Article published in India Link Magazine February-March 2008

Mahatma Gandhi vs Nelson Mandela – Response to the article by Krishan Tyagi

by Nitin Mehta

Krishan Tyagi’s article, Mahatma Gandhi vs. Nelson Mandela in which he accuses Gandhi of many things does not stand up to closer scrutiny. He first draws parallels between India’s struggle for Independence and that of South Africa. He claims that while Nelson Mandela was able to avert the break up of his country, Gandhi was not. If there was anyone who tried to stop the division of India, it was Gandhi. He even offered Jinnah the prime minister’s position in an undivided India. The call for a separate land for Muslims had gained a momentum which no one could have stopped. Mr Tyagi fails to suggest who would have been able to stop the partition. He then moves onto conclude that the partition could not be avoided because of the non violent campaign that Gandhi adopted to free India of British rule. How this was the cause of partition he fails to explain. He then goes onto give an account of how Mandela resorted to armed struggle with creation of , ‘ Umkhonto We Sizwe’- ‘ Spear of the nation’. The crucial question is whether it was a violent guerilla warfare that eventually brought South Africa its freedom or not. The guerilla warfare lasted almost 30 years. However the world opinion had gradually changed solidly against the apartheid regime. South Africa was expelled from the Commonwealth, there was a trade embargo, South African goods were being boycotted by millions of people. London was hub of anti apartheid activities; the pressure on the regime was relentless. President Botha had to come to the negotiating table. It is therefore a sweeping claim to make that it was only violent struggle that brought down the apartheid regime. That Gandhi is held in the highest esteem by Nelson Mandela and all other South African leaders is well recorded. Gandhi inspired the South African leaders and Mandela’s years in prison were spent on Gandhian principles. He realized as Gandhi did that it was the unjust system that had to be opposed and this had to be done without hating the individuals who were perpetrating the injustice.

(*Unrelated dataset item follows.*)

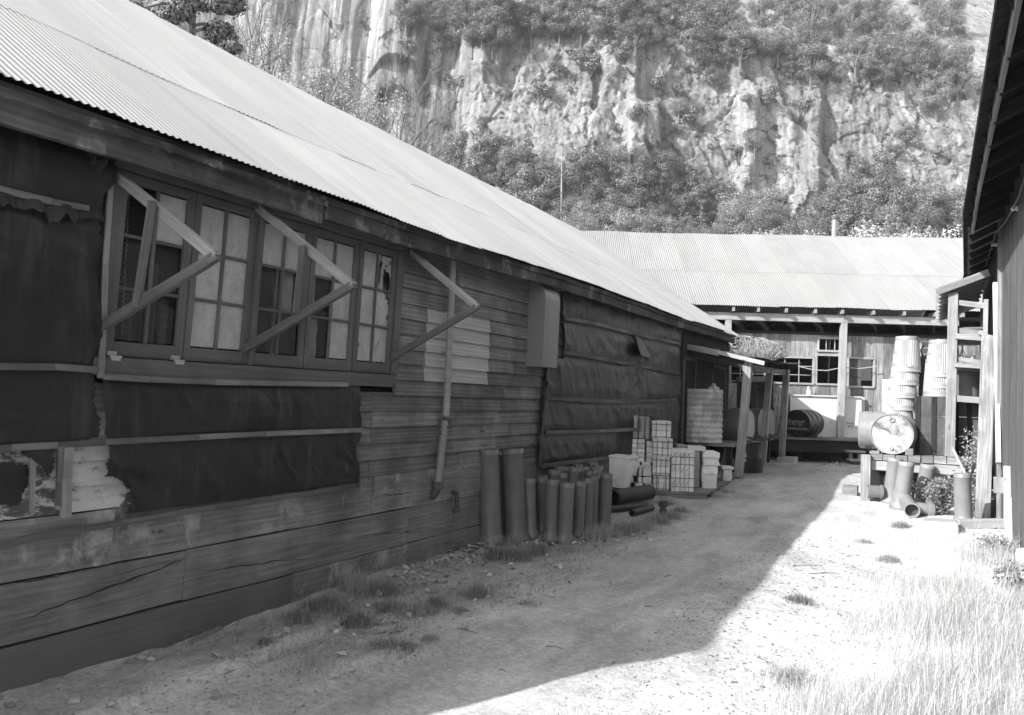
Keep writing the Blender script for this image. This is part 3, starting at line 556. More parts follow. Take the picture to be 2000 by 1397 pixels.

Krishan Tyagi then tackled the Indian independence struggle under Gandhi. He questioned the significance of the Dandi march. This is strange to say the least. The Dandi march mobilized the masses of India, at a stroke the nation was united at the injustice of colonial rule. After centuries of slavery the nation which unlike South Africa was a subcontinent rather than a country, was beginning to demand self rule and justice. Mr Tyagi seems to think that all the struggles from 1930 to 1945 achieved little. He claims that it was the Indian National Army under the leadership of Subash Chandra Bose that finally got the British to leave. Subash Chandra Bose, Veer Savarkar, Bhagat Singh and countless individuals contributed to the freedom struggle and they are an essential part of the eventual independence of India. However it is a fact that Subash Bose’s army was no match to the mighty British forces on the battlefield. Mr Tyagi’s claim that India would have got its freedom in 1922 had Gandhi not called off the Non- Cooperation movement. On the other hand, had the movement turned violent, it could have been crushed ruthlessly just as it was in 1857. It was Gandhi who ensured that the Dalits were not given a separate status from Hindus and that the Sikhs remained part of the Indian nation. India could have broken into many pieces if Sardar Vallabhbhai Patel as a Home minister had not brought all the Maharaja’s into the Indian union. Sardar Vallabhbhai and millions like him had joined the freedom struggle-and their Guru and guide was Gandhiji. It is difficult to imagine what India would have been like without Gandhi.

After South Africa’s independence it was the reconciliation ideal-very much a Gandhian principle that avoided bloodshed and revenge. Gandhiji’s non violent method has been tried by many other movements successfully. The powerful communist regime of Poland and the whole of the communist world collapsed through non-violent agitation. The civil rights of African-Americans were won by non-violent means. Here is what Martin Luther said on receiving the Nobel Peace Prize: ‘Violence solves no problems: it merely creates new ones. Violence is impractical because it is a descending spiral, ending in destruction for all. It is immoral because it seeks to humiliate the opponent rather than win his understanding. Non violence is a powerful and just weapon. Indeed it is a weapon unique in history, which cuts without wounding and ennobles the man who wields it.’ Gandhi’s legacy of non-violence has kept India united, whenever enormous political and social issues surface, Indians go on a fast or take part in non-violent agitation rather than resort to violence. Looking at immense conflicts going on in Pakistan and Bangladesh one can be forgiven to think that partition was the best thing that happened! Gandhi’s non-violence was not the non-violence of a coward. It took sheer guts to stand upto the injustices suffered by Indians in South Africa and later in India. It is a shame that Krishan Tyagi sees Gandhi’s non violent struggle as some kind of weakness. It is futile to say that Nelson Mandela succeeded and Gandhi failed. Both succeeded against overwhelming odds and the Indian nation is on the move, the British Raj is a distant memory. This ancient civilization was never crushed. It has reshaped and its influence is being felt far and wide. It is little wonder that Gandhi was declared the greatest personality of the 20th Century.